▶ [WHAT YOU NEED TO DO]:
Begin with the first line and repeat exactly through the line containing "300)], 'seam_tar', 0.004)"; leave every image out.

■ ■ ■ ■ ■

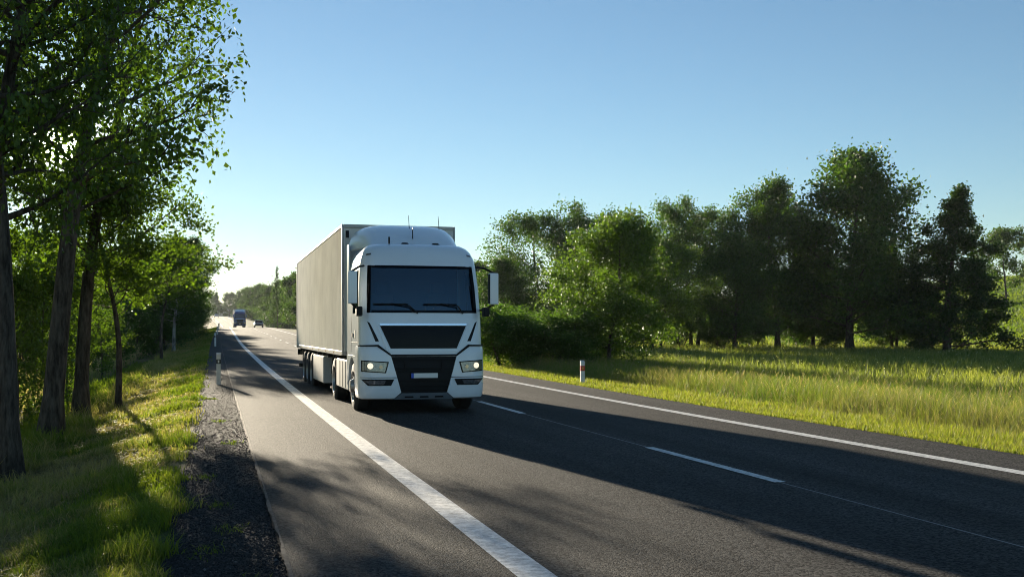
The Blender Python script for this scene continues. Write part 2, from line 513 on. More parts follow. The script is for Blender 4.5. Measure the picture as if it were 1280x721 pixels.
strip('gravel_shoulder', [(GL, RL - 0.003, -10, 300)], 'gravel', -0.025, step=0.2, wob=0.07)
strip('edge_line', [(1.935, 2.19, -30, 650), (8.86, 9.09, -30, 650)], 'road_paint', 0.004)
dash = []
y = 10.45 - 10.1 * 3
while y < 640:
    dash.append((5.81, 5.95, y, y + 3.65)); y += 10.1
strip('centre_line', dash, 'road_paint', 0.008)
strip('painted_lit_edge', [(RL - .018, RL + .008, -10, 200)], 'lit_edge_tan', 0.004, step=0.1, wob=0.015)  # thin tan strip painted as the light caught along the slab's left edge
strip('pavement_seam', [(5.868, 5.892, -30, 300)], 'seam_tar', 0.004)

# ------------------------------------------------------------------ trees
def gen_tree(seed, h=12, base=3.0, rad=3.5, n_prim=34, n_leaf=40000, leaf=0.09, tr=0.22, shape='round', lean=(0, 0),
             lcol=(0.045, 0.085, 0.018), up=0.55, spread=0.30, sides=7, n_sec=6, stems=1, droop=0.0, twigs=True, extra=()):
    g = np.random.default_rng(seed)
    wood = MB(); tips = []; wts = []
    for st in range(stems):
        ang0 = g.uniform(0, 6.28)
        off = np.array([math.cos(ang0), math.sin(ang0)]) * (0.0 if stems == 1 else rad * 0.10)
        top = np.array([lean[0] * h + off[0] * 5, lean[1] * h + off[1] * 5])
        P = []; rr = []
        nseg = 14
        ph = g.uniform(0, 6.28, 4)
        for i in range(nseg + 1):
            t = i / nseg
            wx = 0.035 * h * (math.sin(t * 5 + ph[0]) - math.sin(ph[0])) * t
            wy = 0.035 * h * (math.sin(t * 4 + ph[1]) - math.sin(ph[1])) * t
            P.append(np.array([off[0] + top[0] * t ** 1.2 + wx, off[1] + top[1] * t ** 1.2 + wy, t * h * 0.96 - 0.25 * (i == 0)]))
            fl = 1 + 0.6 * max(0, 1 - t * 15) ** 1.5
            rr.append(tr * fl * (1 - t) ** 0.8 * (0.8 if stems > 1 else 1) + 0.012)
        wood.tube([Vector(p) for p in P], rr, sides + 2)
        P = np.array(P)
        def trunk_at(t):
            f = t * nseg; i = min(int(f), nseg - 1); return P[i] * (1 - f + i) + P[i + 1] * (f - i)
        npm = n_prim // stems
        for k in range(npm + len(extra)):
            q = (min(k, npm - 1) + g.uniform(0, 1)) / npm
            t = (base / h) + (1 - base / h) * q * 0.985
            o = trunk_at(t)
            az = k * 2.39996 + g.uniform(-.5, .5)
            if shape == 'round': L = rad * (0.35 + 0.95 * math.sin(math.pi * min(1, (q * 0.86 + 0.14))) ** 0.75) 
            elif shape == 'cone': L = rad * (1.02 - q) ** 0.95 * g.uniform(.6, 1.25)
            elif shape == 'egg': L = rad * 1.2 * min(1.0, (1.03 - q) ** .55) * (.7 + .3 * math.sin(math.pi * q)) * g.uniform(.75, 1.1)
            elif shape == 'tall': L = rad * (0.45 + 0.7 * math.sin(math.pi * (q * 0.85 + 0.12)))
            else: L = rad * (0.75 + 0.35 * math.sin(math.pi * q))
            L *= g.uniform(0.72, 1.12)
            if shape != 'cone': L = min(L, rad * 1.2)
            el = up * (0.35 + 0.9 * q) + g.uniform(-.12, .18) - droop
            if k >= npm:
                t, az, L, el = extra[k - npm]; o = trunk_at(t)
            nb = 6; d = np.array([math.cos(az) * math.cos(el), math.sin(az) * math.cos(el), math.sin(el)])
            pts = [o]; dd = d.copy()
            for j in range(nb):
                dd = dd + g.normal(0, .10, 3) + np.array([0, 0, 0.05 - droop * 0.1]); dd /= np.linalg.norm(dd)
                pts.append(pts[-1] + dd * L / nb)
            r0 = max(0.02, tr * 0.36 * (1 - t * 0.75)) * (L / rad + .3) / 1.3
            if stems > 1: r0 *= .7
            wood.tube([Vector(p) for p in pts], [r0 * (1 - 0.88 * j / nb) for j in range(nb + 1)], 5, cap=False)
            pts = np.array(pts)
            for s_ in range(n_sec):
                f = g.uniform(0.22, 1.0) * nb; i = min(int(f), nb - 1)
                so = pts[i] + (pts[i + 1] - pts[i]) * (f - i)
                sd = (pts[i + 1] - pts[i]); sd /= np.linalg.norm(sd)
                sd = sd * 0.7 + g.normal(0, .55, 3); sd[2] += 0.12 - droop; sd /= np.linalg.norm(sd)
                sl = L * g.uniform(0.22, 0.48) * (1.15 - 0.5 * f / nb)
                mid = so + sd * sl * .5 + g.normal(0, .05 * sl, 3)
                end = so + sd * sl + g.normal(0, .09 * sl, 3)
                if twigs: wood.tube([Vector(so), Vector(mid), Vector(end)], [r0 * .3, r0 * .2, .004], 4, cap=False)
                for a in (0.4, 0.7, 1.0): tips.append(so * (1 - a) + end * a)
                tips.append(end)
            tips.append(pts[-1]); tips.append(pts[-1]); tips.append(pts[-2])
            wts += [(.12 + L / rad) if shape in ('cone', 'egg') else 1.0] * (len(tips) - len(wts))
    tips = np.array(tips)
    n = n_leaf
    wts = np.array(wts); ci = g.choice(len(tips), n, p=wts / wts.sum())
    c = tips[ci] + g.normal(0, 1, (n, 3)) * spread * rad / 3.5 * np.array([1, 1, .8])
    a = g.normal(0, 1, (n, 3)); a[:, 2] -= 0.4; a /= np.linalg.norm(a, axis=1)[:, None]
    b = np.cross(a, g.normal(0, 1, (n, 3))); b /= np.linalg.norm(b, axis=1)[:, None]
    sz = leaf * g.uniform(.6, 1.25, n)[:, None]
    nrm = np.cross(a, b)
    v = np.stack([c - a * sz * .5, c + b * sz * .40 + nrm * sz * .10, c + a * sz * .62, c - b * sz * .40 + nrm * sz * .10], 1)
    cl = g.uniform(.75, 1.25, len(tips))[ci] * g.uniform(.7, 1.35, n)
    yel = (g.uniform(0, 1, n) ** 3)[:, None]
    col = np.array(lcol)[None] * cl[:, None]
    col = col * (1 - yel * .35) + np.array([0.10, 0.12, 0.02])[None] * yel * .35
    col = np.repeat(col[:, None], 4, 1).reshape(-1, 3)
    me = np_mesh('crown', v.reshape(-1, 3), 4, col)
    me.materials.append(MAT['leaf'])
    tw = bpy.data.meshes.new('trunk'); tw.from_pydata(wood.v, [], wood.f)
    tw.polygons.foreach_set('use_smooth', np.ones(len(tw.polygons), dtype=bool))
    return tw, me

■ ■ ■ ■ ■

▶ [ANSWER TO THE PROBLEM]:
The Blender Python script for this scene continues. Write part 2, from line 513 on. More parts follow. The script is for Blender 4.5. Measure the picture as if it were 1280x721 pixels.
strip('gravel_shoulder', [(GL, RL - 0.003, -10, 300)], 'gravel', -0.025, step=0.2, wob=0.07)
strip('edge_line', [(1.935, 2.19, -30, 650), (8.86, 9.09, -30, 650)], 'road_paint', 0.004)
dash = []
y = 10.45 - 10.1 * 3
while y < 640:
    dash.append((5.81, 5.95, y, y + 3.65)); y += 10.1
strip('centre_line', dash, 'road_paint', 0.008)
strip('painted_lit_edge', [(RL - .018, RL + .008, -10, 200)], 'lit_edge_tan', 0.004, step=0.1, wob=0.015)  # thin tan strip painted as the light caught along the slab's left edge
strip('pavement_seam', [(5.868, 5.892, -30, 300)], 'seam_tar', 0.004)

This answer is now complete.